___ Stored rows
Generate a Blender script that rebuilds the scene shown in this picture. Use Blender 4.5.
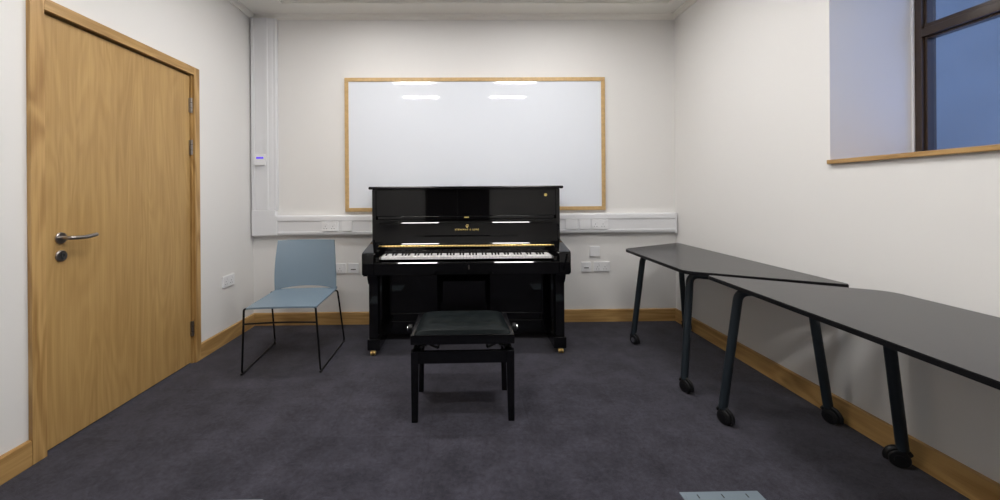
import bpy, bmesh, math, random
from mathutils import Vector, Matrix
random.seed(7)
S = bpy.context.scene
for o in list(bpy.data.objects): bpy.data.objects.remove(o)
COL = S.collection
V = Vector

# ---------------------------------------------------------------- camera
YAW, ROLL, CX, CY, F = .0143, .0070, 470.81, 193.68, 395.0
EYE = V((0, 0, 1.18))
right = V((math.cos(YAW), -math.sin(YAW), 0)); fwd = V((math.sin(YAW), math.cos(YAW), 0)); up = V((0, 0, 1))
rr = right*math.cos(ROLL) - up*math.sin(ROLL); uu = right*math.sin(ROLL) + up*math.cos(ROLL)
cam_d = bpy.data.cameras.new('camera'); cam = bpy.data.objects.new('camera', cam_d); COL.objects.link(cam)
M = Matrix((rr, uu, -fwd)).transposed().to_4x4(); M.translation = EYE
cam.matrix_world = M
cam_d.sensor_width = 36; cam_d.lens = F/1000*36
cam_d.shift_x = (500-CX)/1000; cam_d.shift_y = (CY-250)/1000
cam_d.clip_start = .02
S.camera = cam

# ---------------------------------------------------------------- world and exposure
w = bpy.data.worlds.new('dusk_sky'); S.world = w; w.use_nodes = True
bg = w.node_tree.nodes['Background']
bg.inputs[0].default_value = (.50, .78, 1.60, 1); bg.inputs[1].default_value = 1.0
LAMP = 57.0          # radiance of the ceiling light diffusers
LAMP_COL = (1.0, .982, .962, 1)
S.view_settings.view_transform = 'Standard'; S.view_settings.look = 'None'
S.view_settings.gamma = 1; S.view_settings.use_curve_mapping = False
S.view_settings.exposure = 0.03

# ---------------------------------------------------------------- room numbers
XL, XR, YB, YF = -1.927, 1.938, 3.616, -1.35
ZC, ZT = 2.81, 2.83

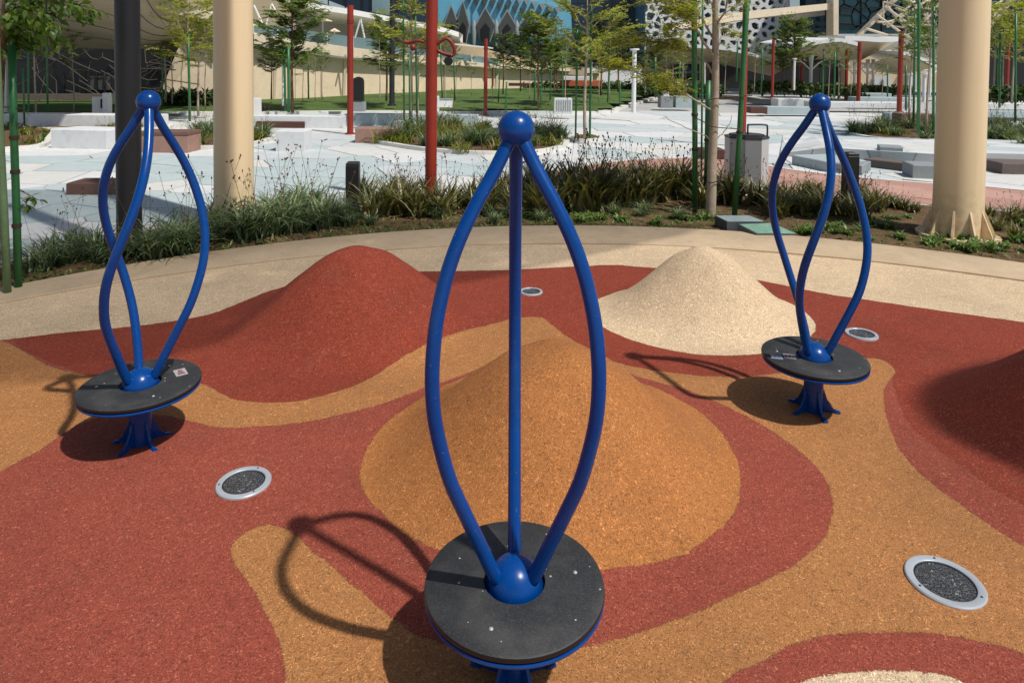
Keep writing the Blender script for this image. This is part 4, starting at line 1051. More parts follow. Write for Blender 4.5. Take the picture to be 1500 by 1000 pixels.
______
> _Task objective_:
Would you mind returning each entry above word for word, skipping the images?

> _Solution for this exercise_:
Generate a Blender script that rebuilds the scene shown in this picture. Use Blender 4.5.
import bpy, bmesh, math, random
from mathutils import Vector, Matrix
random.seed(7)
S = bpy.context.scene
for o in list(bpy.data.objects): bpy.data.objects.remove(o)
COL = S.collection
V = Vector

# ---------------------------------------------------------------- camera
YAW, ROLL, CX, CY, F = .0143, .0070, 470.81, 193.68, 395.0
EYE = V((0, 0, 1.18))
right = V((math.cos(YAW), -math.sin(YAW), 0)); fwd = V((math.sin(YAW), math.cos(YAW), 0)); up = V((0, 0, 1))
rr = right*math.cos(ROLL) - up*math.sin(ROLL); uu = right*math.sin(ROLL) + up*math.cos(ROLL)
cam_d = bpy.data.cameras.new('camera'); cam = bpy.data.objects.new('camera', cam_d); COL.objects.link(cam)
M = Matrix((rr, uu, -fwd)).transposed().to_4x4(); M.translation = EYE
cam.matrix_world = M
cam_d.sensor_width = 36; cam_d.lens = F/1000*36
cam_d.shift_x = (500-CX)/1000; cam_d.shift_y = (CY-250)/1000
cam_d.clip_start = .02
S.camera = cam

# ---------------------------------------------------------------- world and exposure
w = bpy.data.worlds.new('dusk_sky'); S.world = w; w.use_nodes = True
bg = w.node_tree.nodes['Background']
bg.inputs[0].default_value = (.50, .78, 1.60, 1); bg.inputs[1].default_value = 1.0
LAMP = 57.0          # radiance of the ceiling light diffusers
LAMP_COL = (1.0, .982, .962, 1)
S.view_settings.view_transform = 'Standard'; S.view_settings.look = 'None'
S.view_settings.gamma = 1; S.view_settings.use_curve_mapping = False
S.view_settings.exposure = 0.03

# ---------------------------------------------------------------- room numbers
XL, XR, YB, YF = -1.927, 1.938, 3.616, -1.35
ZC, ZT = 2.81, 2.83

Keep writing the Blender script for this image. This is part 4, starting at line 1051. More parts follow. Write for Blender 4.5. Take the picture to be 1500 by 1000 pixels.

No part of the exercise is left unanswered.